The double Reed (March 2008)
These compositions
by Antoine Dard six sonatas for bassoon and basso continuo, plus other
works show that the composer was quite a bassoonist, and the recording
makes clear that Ricardo Rapoport is, too. Dard, born in the small Burgundian
town of Chapaize in 1715, rose to become section leader of the bassoons in the
Académie royale de musique (the Paris Opera) by 1763. His six sonatas,
published in Paris in 1759 as opus 2 (no opus 1 is known), are florid works
in four movements: slow-fast-slow-fast. Major-key slow movements are generally
in the then-fashionable galant style: light, straightforward, and even
sentimental, though often filigreed with ornaments. Minor-key slow movements
are more operatic (Telemann's Sonata in F Minor will not be far from
the bassoon-playing listener's mind), while fast movements are usually dance-like.
Rapoport uses a reproduction of an early bassoon by Prudent Thieriot, this one
made by Olivier Cottet. Its singing cantabile in the tenor range, shading into
gruffness in the middle and lower registers, points the way to the sound of
later French bassoons by Savary and Buffet, among others. Rapoport achieves
a wide dynamic range and maintains a generally high standard of intonation;
soft-pedaling low notes, he ends phrases with finesse.
»Dard uses the bassoon as though it were an operatic »bel canto«
tenor«, Rapoport writes in his detailed liner notes, »often employing
the very high register«. Sure enough, Dard tosses in a high C early in
the first sonata, and second later, a D possibly the earliest known composition
demanding these notes from the bassoon. Rapoport smoothly integrates these and
other high notes into the melodic line. In doing so, he is apparently aided
by a wing key, which is present on a few of the surviving Prudent originals.
Such a bassoon is ideally suited to Dard: Prudent became a master maker in 1759
(when most baroque composers were in their graves), and died in 1786.
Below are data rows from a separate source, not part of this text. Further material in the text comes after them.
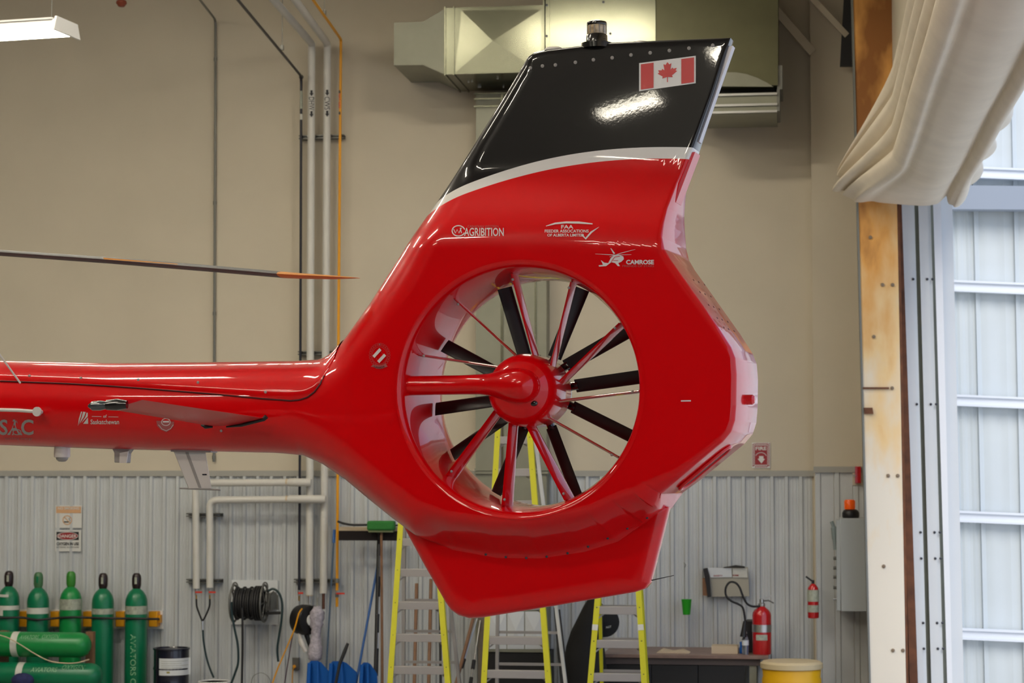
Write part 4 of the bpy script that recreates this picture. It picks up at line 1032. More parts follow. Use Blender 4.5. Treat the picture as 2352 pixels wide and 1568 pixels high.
# valves
def valve(x, y, side, label, grp=None, hl_=18):
    p = P(x, y, YX if x < 600 else YW); t = thing('ball_valve', p, label, 'valve')
    obj('body', MB().lathe([(.012, -.03), (.018, -.028), (.018, .028), (.012, .03)], p, (0, 0, 1), 10), M_STEEL, t)
    obj('stem', MB().cyl(p+Vector((0, -.01, 0)), p+Vector((0, -.035, 0)), .008, n=8), M_STEEL, t)
    obj('handle', MB().box((p.x+(.0 if side > 0 else -.08), p.y-.045, p.z-.009), (p.x+.018*hl_*.23, p.y-.035, p.z+.009)), M_RED, t, label='flat red handle')
    obj('nipple', MB().cyl(p-Vector((0, 0, .03)), p-Vector((0, 0, .085)), .009, n=8), mat('brass', (170, 130, 70), .3, metal=.9), t); return t
valve(451, 1359, 1, 'red-handled ball valve under the left white branch pipe'); valve(482, 1359, 1, 'red-handled ball valve under the right white branch pipe')
valve(687, 1361, 1, 'small red-handled valve at the foot of the black pipe', hl_=13); valve(774, 1362, 1, 'red-handled valve near the foot of the yellow gas pipe', hl_=22)
# Y-hose
m1 = MB().tube(cat([P(451, 1375, YX), P(452, 1392, YX), P(458, 1410, YX), P(465, 1427, YX)]), .010, 8)
m2 = MB().tube(cat([P(482, 1375, YX), P(481, 1392, YX), P(473, 1412, YX), P(465, 1427, YX)]), .010, 8)
yh = thing('air_hose', P(465, 1440, YX), 'black Y-shaped hose hanging from the two red-handled valves', 'hose')
obj('hose_leg', m1, M_RUB, yh); obj('hose_leg', m2, M_RUB, yh); obj('coupling', MB().cyl(P(465, 1426, YX), P(466, 1446, YX), .014, n=8), M_STEEL, yh)
obj('hose_tail', MB().tube(cat([P(466, 1446, YX), P(468, 1475, YX), P(475, 1512, YX), P(484, 1540, YX), P(491, 1556, YX)]), .011, 8), M_HOSEG, yh)
# signs
def sign(name, x0, y0, x1, y1, label, m=M_SIGNW, Y=YB-.03):
    t = thing(name, P((x0+x1)/2, y1, Y), label, 'sign'); obj('board', box_px(x0, y0, x1, y1, Y, .004), m, t); return t
SY = YB-.032; f = plane_y(SY-.001); f2 = plane_y(SY-.0025)
s1 = sign('no_smoking_sign', 127, 1160, 188, 1212, 'faded white and orange no-smoking sign on the ribbed wall above the green cylinders')
obj('header_band', poly_px(MB(), [(129, 1163), (186, 1163), (186, 1178), (129, 1178)], f), M_SIGNO, s1, smooth=0)
obj('lettering', text_px(MB(), 'NO SMOKING', (133, 1164.5, 182, 1170), f2, .02), M_SIGNW, s1, smooth=0)
mb = MB(); strip_px(mb, circ(154.5, 1194, 10, 28), 2, f2, closed=True); strip_px(mb, [(147.5, 1187), (161.5, 1201)], 1.8, f2); obj('prohibition_ring', mb, M_SIGNO, s1, smooth=0)
mb = MB(); poly_px(mb, [(147, 1197), (160, 1197), (160, 1199.5), (147, 1199.5)], f); strip_px(mb, [(161, 1196), (158, 1191), (162, 1188)], 1, f); obj('cigarette', mb, M_TXT, s1, smooth=0)
s2 = sign('danger_sign', 127, 1217, 186, 1266, 'white danger oxygen in use sign with red oval, below the no-smoking sign')
obj('black_panel', poly_px(MB(), [(129.5, 1221), (181, 1221), (181, 1240), (129.5, 1240)], f), M_TXT, s2, smooth=0)
mb = MB(); e = circ(155, 1230.5, 24, 28, 8.6); poly_px(mb, e, f2); obj('red_oval', mb, M_SIGNR, s2, smooth=0)
mb = MB(); strip_px(mb, e, 1, plane_y(SY-.004), closed=True); text_px(mb, 'DANGER', (134, 1227, 176, 1234.5), plane_y(SY-.004), .02); obj('lettering', mb, M_SIGNW, s2, smooth=0)
obj('lettering', text_px(MB(), 'OXYGEN IN USE', (130, 1245, 181, 1252), f2, .03), M_TXT, s2, smooth=0); obj('lettering', text_px(MB(), 'NO SMOKING  NO OPEN FLAMES', (130, 1254.5, 181, 1258), f2, .0), M_TXT, s2, smooth=0)
SYF = YB-.012; f = plane_y(SYF-.001); f2 = plane_y(SYF-.0025); f3 = plane_y(SYF-.004)
s3 = sign('fire_sign', 1727, 1016, 1769, 1074.5, 'red and white fire extinguisher arrow sign on the wall right of the tail', M_SIGNW, SYF)
mb = MB()
for i in range(15):   # striped border
    y = 1018+i*3.7
    for xa_, xb_ in ((1728, 1734), (1762, 1768)): poly_px(mb, [(xa_, y+2.6), (xb_, y-.6), (xb_, y+1.2), (xa_, y+4.4)] if y+4.4 < 1074 else [(xa_, y), (xb_, y-1), (xb_, y), (xa_, y+1)], f)
for i in range(8):
    x = 1734+i*3.6
    for ya_, yb_ in ((1017, 1022), (1068, 1073.5)): poly_px(mb, [(x, yb_), (x+2.4, ya_), (x+4.2, ya_), (x+1.8, yb_)], f)
obj('border_stripe', mb, M_SIGNR, s3, smooth=0)
obj('red_field', poly_px(MB(), [(1734, 1023), (1762, 1023), (1762, 1067), (1734, 1067)], f), M_SIGNR, s3, smooth=0)
mb = MB(); text_px(mb, 'FIRE', (1735.5, 1025.5, 1760.5, 1033.5), f2, .03); poly_px(mb, [(1743.5, 1047), (1753.5, 1047), (1753.5, 1053), (1757, 1053.5), (1749, 1064), (1740, 1053.5), (1743.5, 1053)], f2)
strip_px(mb, circ(1748, 1048, 12, 14, 9, 190, 350), 1.2, f2); obj('lettering', mb, M_SIGNW, s3, smooth=0)
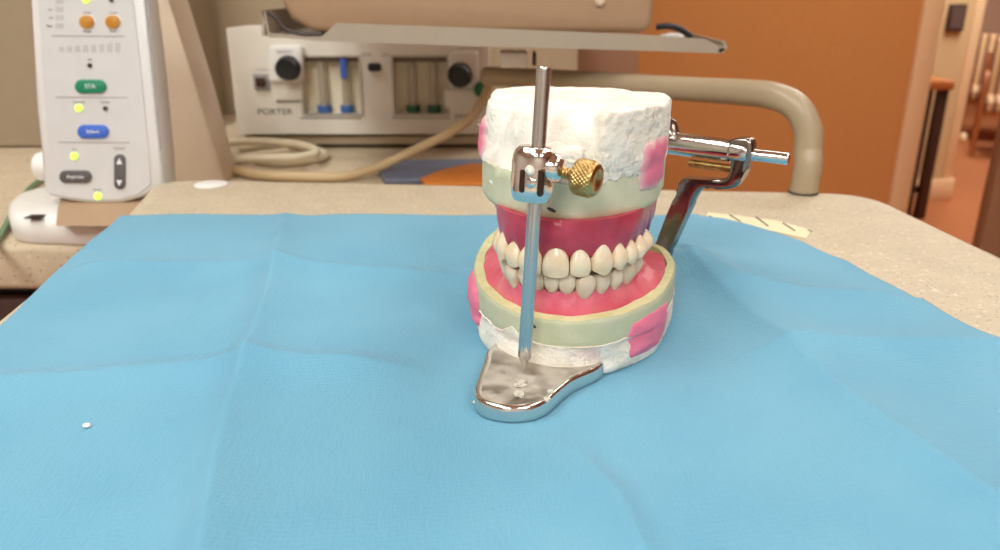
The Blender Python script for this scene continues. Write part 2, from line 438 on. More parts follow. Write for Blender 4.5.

Rapoport excels in the slow movements (often marked »aria«, »arietta«
or »grazioso«), where the bassoon line floats in the tessitura above
the bass staff. As he remarks, Dard's score includes »written-out decorations
and, most importantly, articulation marks for each note, set down with an obsessive
precision.« Rapoport's caressing tone and gentle inflections breathe the
thin air on the fragile galant style: appoggiaturas are often long, tapering
to a delicate tremblement or trill, while the little ornaments that begin
or end so many notes in this style receive the proper featherweight touch. Rapoport
is no slouch in the fast movements, however; he handily dispatches the whirlwinds
of perpetual motion that Dard included to show off his own technique.
The sonatas are delicious. But lest there be too much of a good thing, the artists
intersperse four short vocal works by Dard, sung with appealing freshness by
Karine Sérafin. She is accompanied variously and expertly by the flutist
François Nicolet, the harpsichordist Pascal Dubreuil, and the bassoonist
himself. With this one exception, the performers chose to omit melodic instruments
from the continuo, »an increasingly acceptable solution in this period«,
Rapoport comments: it allows for »more freedom and fantasy... as well
as transparency«. These qualities mark the graceful continuo playing of
Dubreuil, whose collaboration with Rapoport is idiomatic and persuasive.
Liner notes and vocal texts in French, English, and German are included.